— RECORDED DATA —
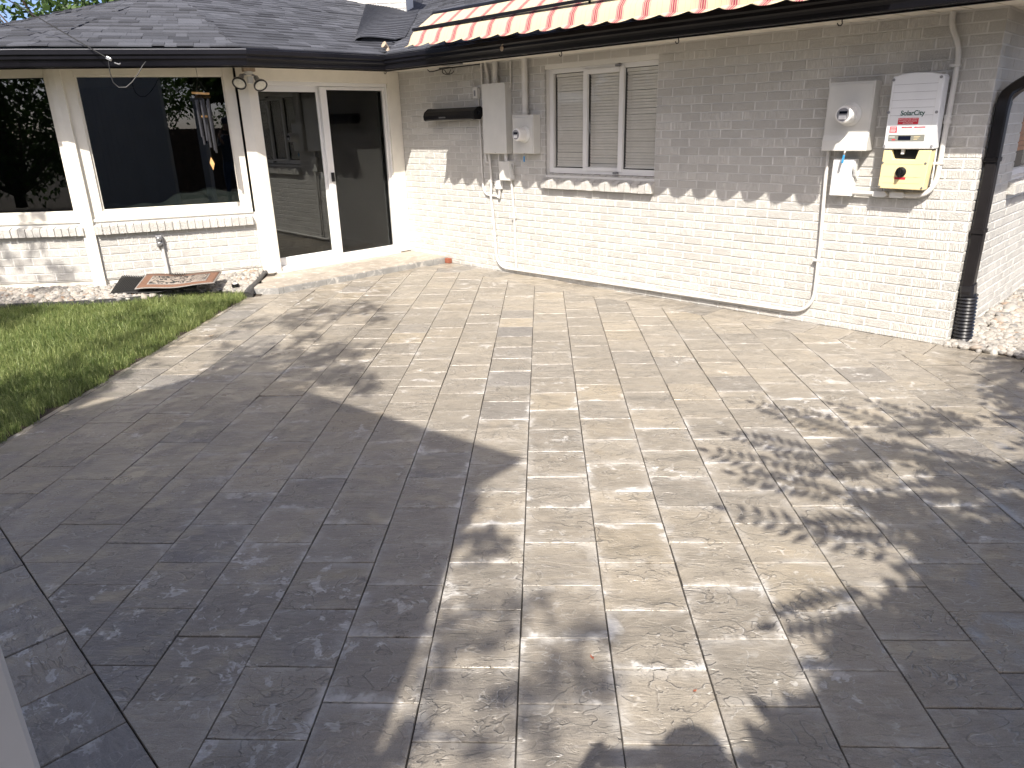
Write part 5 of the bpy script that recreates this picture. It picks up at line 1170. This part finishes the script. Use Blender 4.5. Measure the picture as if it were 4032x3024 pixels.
def sunfrond(a, b, h, nl, ll, wl, jit=.10):
    frond(L, caster(a, h), caster(b, h+.05), nl, ll, wl)
for a, b in key: sunfrond(a, b, random.uniform(2.3, 2.5), 9, .135, .044)
POLY = [(1.50, 3.72), (1.80, 3.98), (2.30, 4.05), (2.45, 3.86), (2.68, 3.80), (5.4, 4.6), (5.4, -.4), (.30, -.4), (.30, 1.30), (.52, 1.50), (.66, 1.70), (.86, 1.84), (.93, 2.05), (1.20, 2.25), (1.46, 2.48), (1.36, 2.66), (1.24, 2.90), (1.38, 3.18), (1.36, 3.50)]
UPR = [(3.22, 5.1), (2.92, 4.45), (2.76, 4.22), (2.74, 3.9), (5.0, 4.0), (5.0, 5.6)]
HOLES = [(2.23, 3.65, .17), (1.79, 2.95, .08), (1.58, 2.62, .07), (1.70, 3.28, .10), (2.05, 3.55, .07), (1.95, 3.1, .06), (1.48, 3.32, .06)]
def inpoly(x, y, P):
    c = False
    for i in range(len(P)):
        (xa, ya), (xb, yb) = P[i], P[i-1]
        if (ya > y) != (yb > y) and x < (xb-xa)*(y-ya)/(yb-ya)+xa: c = not c
    return c
def okp(x, y): return (inpoly(x, y, POLY) or inpoly(x, y, UPR)) and not any((x-a)**2+(y-b)**2 < r_*r_ for a, b, r_ in HOLES)
cnt = 0; tries = 0
while cnt < 760 and tries < 20000:
    tries += 1; x, y = random.uniform(.3, 4.6), random.uniform(-.2, 5.2)
    if not okp(x, y): continue
    feather = y > 2.62+.25*max(0, x-2.2)
    if feather and random.random() < .25: continue
    an = random.uniform(1.9, 3.7); ln = random.uniform(.28, .48); a = (x+ln*math.cos(an), y+ln*math.sin(an)*.8)
    if not okp(*a) or not okp((x+a[0])/2, (y+a[1])/2): continue
    h = random.uniform(2.35, 2.9) if feather else random.uniform(2.5, 3.4); sunfrond(a, (x, y), h, 8, .14 if feather else .16, .046 if feather else .07); cnt += 1
rim = [(.34, 1.32), (.54, 1.48), (.68, 1.66), (.88, 1.80), (.98, 2.02), (1.22, 2.20), (1.50, 2.42)]
for (xa, ya), (xb, yb) in zip(rim, rim[1:]):
    for k in range(7):
        q = k/7; clump(L, caster((xa+(xb-xa)*q+.09+random.gauss(0, .01), ya+(yb-ya)*q-.07), 2.45), .10, 60, .10, 1.0)
for i in range(200):
    x, y = random.uniform(.5, 3.8), random.uniform(.6, 2.5)
    if inpoly(x-.2, y+.16, POLY) and inpoly(x, y+.2, POLY): clump(L, caster((x, y), random.uniform(2.6, 3.4)), .20, 60, .12)
for a, b in key[::2]: limb(wood, fork, caster(b, 2.45), .03, .007)
for q in range(12): limb(wood, fork, caster((random.uniform(1.4, 4.0), random.uniform(.4, 2.2)), 2.8), .04, .010)
wood.build('trunk', M['bark'], tr, Matrix.Identity(4), smooth=True); finish(L, 'crown', tr)
print('SUMAC', len(L['f']))
# --- tall tree on the left behind the shed: soft, far shadows
tl_ = empty('ash_tree', T(-3.4, -2.6, 0), 'tall tree casting soft leaf shadows on the lawn and step', 'tree', 'trees around the patio')
L = leafmesh(); wood = MB(); fork = Vector((-3.2, -1.6, 3.4)); wood.tube(arc((-3.4, -2.6, 0), (-3.5, -2.3, 1.8), fork, 6), [.2, .18, .17, .16, .15, .14, .13], 10)
def spot(g, r_, h, n, sz=.085, twig=True):
    c = caster(g, h); clump(L, c, r_, n, sz, .5)
    if twig and random.random() < .6: limb(wood, fork, c, .03, .006)
for (x, y, r_, n) in [(-2.61, 6.46, .22, 70), (-2.40, 6.62, .20, 80), (-2.2, 6.85, .18, 60), (-1.92, 7.05, .20, 60), (-1.70, 6.86, .16, 55), (-2.26, 6.31, .22, 60), (-1.55, 6.42, .14, 25), (-1.95, 6.65, .18, 45), (-2.7, 6.2, .2, 40),
                      (-1.51, 5.42, .20, 60), (-1.78, 5.30, .26, 120), (-1.9, 5.06, .28, 160), (-1.46, 4.9, .2, 90), (-1.34, 4.72, .18, 80), (-2.15, 5.45, .26, 120), (-2.45, 5.35, .20, 60), (-1.62, 4.8, .24, 140), (-1.2, 4.56, .12, 40), (-2.0, 4.8, .3, 200), (-2.3, 5.1, .3, 200), (-1.7, 5.6, .15, 40), (-2.05, 5.85, .14, 35), (-2.9, 5.9, .16, 30), (-2.65, 5.6, .15, 30),
                      (-.28, 2.66, .13, 60), (-.34, 3.02, .10, 20)]:
    spot((x, y), r_, 5.2 if y > 4 else 3.8, int(n*1.3))
for (x, y, r_, n) in [(-.35, 2.15, .12, 70), (-.17, 2.18, .13, 80), (-.02, 2.24, .08, 30), (.13, 2.08, .10, 50), (.22, 2.07, .07, 25), (-.36, 2.0, .09, 40), (-.20, 2.02, .07, 25), (-.36, 1.84, .09, 45), (-.13, 1.78, .10, 50), (.04, 1.88, .12, 70), (.16, 1.83, .09, 50), (-.02, 1.77, .08, 30), (-.40, 1.60, .09, 40), (-.20, 1.54, .10, 45), (-.02, 1.60, .08, 25)]:
    spot((x, y), r_, 5.0, n, .06, False)
for (xa, xb, ya, yb, n, c_) in ((-5.0, -3.12, 3.0, 4.40, 190, 32), (-4.0, -3.12, 4.3, 4.9, 30, 28), (-6.6, -4.95, 6.20, 7.1, 70, 28), (-3.75, -3.15, 4.9, 7.3, 26, 22), (-4.5, -3.7, 6.2, 7.4, 10, 16), (-5.2, -3.9, 4.5, 6.2, 7, 10)):
    for i in range(n):
        x, y = random.uniform(xa, xb), random.uniform(ya, yb); spot((x, y), random.uniform(.12, .22), random.uniform(4.6, 6.0), c_, .09, i % 12 == 0)
for i in range(16):      # dapple on the shed corner
    q = Vector((-.72, .44, random.uniform(.2, 1.5))); c = q - S*random.uniform(2.6, 3.4) + Vector((random.gauss(0, .12), 0, random.gauss(0, .2))); clump(L, (c.x, c.y, c.z), .13, 26, .08)
for i in range(70):      # dapple at the foot of the left window
    x = random.uniform(-6.9, -5.2); spot((x, random.uniform(7.2, 8.9)), .17, 5.6, 26, .09, False)
wood.build('trunk', M['bark'], tl_, Matrix.Identity(4), smooth=True); finish(L, 'crown', tl_)
print('ASH', len(L['f']))
# --- trees behind the roof and behind the viewer (one seen over the roof; the rest added to darken the glass)
def bush(name, P, w_, h, n, label, z0=.3, group='trees beyond the house and yard'):
    e = empty(name, T(*P), label, 'tree', group); L = leafmesh(); wd = MB()
    for _ in range(int(n/40)):
        o = unit(rng.normal(0, 1, 3))*rng.random()**.35; c = np.array([P[0]+o[0]*w_, P[1]+o[1]*w_, P[2]+z0+(h-z0)*(.5+.5*o[2])])
        clump(L, c, w_*.28, 40, .16, .8)
        if rng.random() < .12: limb(wd, (P[0], P[1], P[2]+z0*.7), c, .05, .01)
    wd.tube([Vector(P), Vector(P)+Z*(z0+h*.4)], [.14, .08], 8); wd.build('trunk', M['bark'], e, Matrix.Identity(4)); finish(L, 'crown', e); return e
bush('leafy_tree', (-8.6, 15.5, 0), 2.6, 6.6, 9000, 'leafy tree rising behind the left end of the roof', 1.2)
for k, (x, y, w_, h) in enumerate([(-7.5, -7.5, 1.8, 4.2), (-3.4, -8.6, 1.9, 4.6), (1.2, -9.0, 1.9, 4.2), (5.2, -8.2, 1.9, 4.5), (9.2, -5.5, 1.9, 4.2), (10.6, 0.6, 1.8, 3.8), (-11.0, -4.2, 2.2, 5.0), (-12.6, -.6, 2.2, 5.0), (-13.2, 3.2, 2.2, 4.6)]):
    bush('backdrop_tree', (x, y, 0), w_, h, 4200 if k < 6 else 11000, ('added dense tree behind the shed, dark backdrop for reflections', 'added dense tree behind the viewer to the left, dark in reflections', 'added dense tree straight behind the viewer, dark in reflections', 'added dense tree behind the sumac, dark in reflections', 'added dense tree on the far right, dark in reflections', 'added dense tree beside the right side of the yard, dark in reflections', 'added dense tree in the back left corner, dark in the left window', 'added dense tree left beyond the lawn, dark in the left window', 'added dense tree far left of the windows, dark in the glass')[k], .4)
fe = empty('backdrop_fence', T(1, -6.2, 0), 'added brown board fence behind the viewer, darkens the window reflections', 'fence')  # unseen fence added to keep the window reflections dark
M['fence'] = paint('brown_fence_board', (0.16, 0.10, 0.065), .8, .3, 6, .3, 40)
brd = None
for k in range(100):
    Mx = T(-7+.15*k, -6.0+random.gauss(0, .003), 0)
    if brd is None: brd = MB().box(0, .142, 0, .02, .02, 1.8).build('board', M['fence'], fe, Mx).data
    else: inst('board', brd, fe, Mx)
for z_ in (.4, 1.4): MB().box(-7, 8, -5.98+.0, -5.94, z_, z_+.09).build('rail', M['fence'], fe, Matrix.Identity(4))
fs_ = empty('backdrop_fence', T(-15, 0, 0), 'added brown board fence far left, darkens the left window reflections', 'fence')  # second unseen fence, added as dark backdrop for the left window
for k in range(120): inst('board', brd, fs_, T(-15.2, -9+.15*k, 0) @ Matrix.Rotation(R(90), 4, 'Z') @ Matrix.Diagonal((1, 1, 1.25, 1)))
# a few fallen leaves on the slabs
def fallen(x, y, sz, rot, lab, m):
    v = [(0, 0, .004), (.35, .28, .010), (.7, .22, .006), (1, 0, .012), (.7, -.2, .004), (.3, -.3, .009), (.5, 0, .003)]
    o = MB().add([(a*sz, b*sz, c) for a, b, c in v], [(0, 6, 1), (1, 6, 2), (2, 6, 3), (3, 6, 4), (4, 6, 5), (5, 6, 0)]).build('fallen_leaf', M[m], None, T(x, y, .002) @ Matrix.Rotation(rot, 4, 'Z')); tag(o, lab, 'leaf', 'fallen leaves')
fallen(.455, 1.79, .013, .4, 'tiny red leaf on a sunlit slab near the bottom right', 'rust'); fallen(.155, 1.93, .02, 2.0, 'tiny rust-coloured leaf beside the central dappled shade', 'rust'); fallen(-2.92, 5.92, .05, 1.0, 'tan leaf on the slabs beside the lawn edge', 'tapebrown')
# ================================================================ the person taking the picture
def person():
    e = empty('person', T(.22, -.34, 0), 'person in dark shirt holding up a phone, shadow at the bottom edge', 'person')
    me = bpy.data.meshes.new('body'); V = []; Ed = []; Rr = []
    def v(p, r_): V.append(p); Rr.append(r_); return len(V)-1
    def chain(i, pts):
        for p, r_ in pts:
            j = v(p, r_); Ed.append((i, j)); i = j
        return i
    pel = v((.22, -.36, 1.00), (.16, .12)); ch = chain(pel, [((.22, -.35, 1.15), (.15, .11)), ((.22, -.35, 1.38), (.17, .12)), ((.22, -.34, 1.55), (.13, .10))])
    nk = chain(ch, [((.22, -.32, 1.64), (.055, .06)), ((.22, -.30, 1.72), (.06, .07)), ((.22, -.28, 1.79), (.078, .095)), ((.22, -.28, 1.87), (.075, .092)), ((.22, -.29, 1.93), (.045, .055))])
    for sx in (-1, 1):
        chain(pel, [((.22+sx*.10, -.36, .90), (.095, .10)), ((.22+sx*.12, -.34, .50), (.06, .065)), ((.22+sx*.13, -.37, .10), (.042, .045)), ((.22+sx*.14, -.26, .04), (.045, .03)), ((.22+sx*.145, -.17, .03), (.04, .025))])
        hx = .155 if sx > 0 else -.03
        sh_ = chain(ch, [((.22+sx*.16, -.34, 1.54), (.065, .065)), ((.22+sx*.24, -.26, 1.36), (.05, .05)), ((.22+sx*.19, -.12, 1.44), (.04, .04)), ((hx+sx*.05, -.055, 1.60), (.028, .028))])
        plm = chain(sh_, [((hx+sx*.022, -.045, 1.655), (.024, .016))])
        for k in range(4):
            zz = 1.635+.022*k; chain(plm, [((hx+sx*.012, -.03, zz), (.0085, .0085)), ((hx-sx*.012, -.012, zz+.004), (.008, .008)), ((hx-sx*.030, -.010, zz+.003-.001*k), (.007, .007))])
        chain(plm, [((hx+sx*.004, -.060, 1.645), (.009, .009)), ((hx-sx*.022, -.062, 1.665), (.008, .008))])
    me.from_pydata(V, Ed, []); o = bpy.data.objects.new('body', me); col.objects.link(o)
    o.modifiers.new('skin', 'SKIN'); ly = me.skin_vertices[0].data
    for i, r_ in enumerate(Rr): ly[i].radius = r_
    ly[pel].use_root = True
    o.modifiers.new('sub', 'SUBSURF').levels = 1
    bpy.context.view_layer.update(); m2 = bpy.data.meshes.new_from_object(o.evaluated_get(bpy.context.evaluated_depsgraph_get())); bpy.data.objects.remove(o)
    m2.materials.clear()
    for k in ('shirt', 'jeans', 'skin', 'blackplastic'): m2.materials.append(M[k])
    for p in m2.polygons:
        c = p.center; p.use_smooth = True
        p.material_index = 3 if c.z < .075 else 1 if c.z < 1.02 else 2 if (c.z > 1.62 and abs(c.x-.22) < .13) or (c.y > -.10) else 0
    b = bpy.data.objects.new('body', m2); col.objects.link(b); place(b, Matrix.Identity(4), e)
    MB().lathe([(.086, -.02), (.096, .03), (.090, .075), (.062, .112), (.02, .128)], (.22, -.27, 1.88), (0, 0, 1), 20).build('cap', M['shirt'], e, Matrix.Identity(4), smooth=True)
    ph = tag(bevel(MB().box(-.018, .140, -.045, -.037, 1.64, 1.718).build('phone', M['blackplastic']), .004), 'black phone held up in landscape by the person', 'phone')
person()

— STATED GOAL —
Pick out and copy the lines of the material that include the word "picture".

— ANSWER TO THIS PROBLEM —
Write part 5 of the bpy script that recreates this picture. It picks up at line 1170. This part finishes the script. Use Blender 4.5. Measure the picture as if it were 4032x3024 pixels.
# ================================================================ the person taking the picture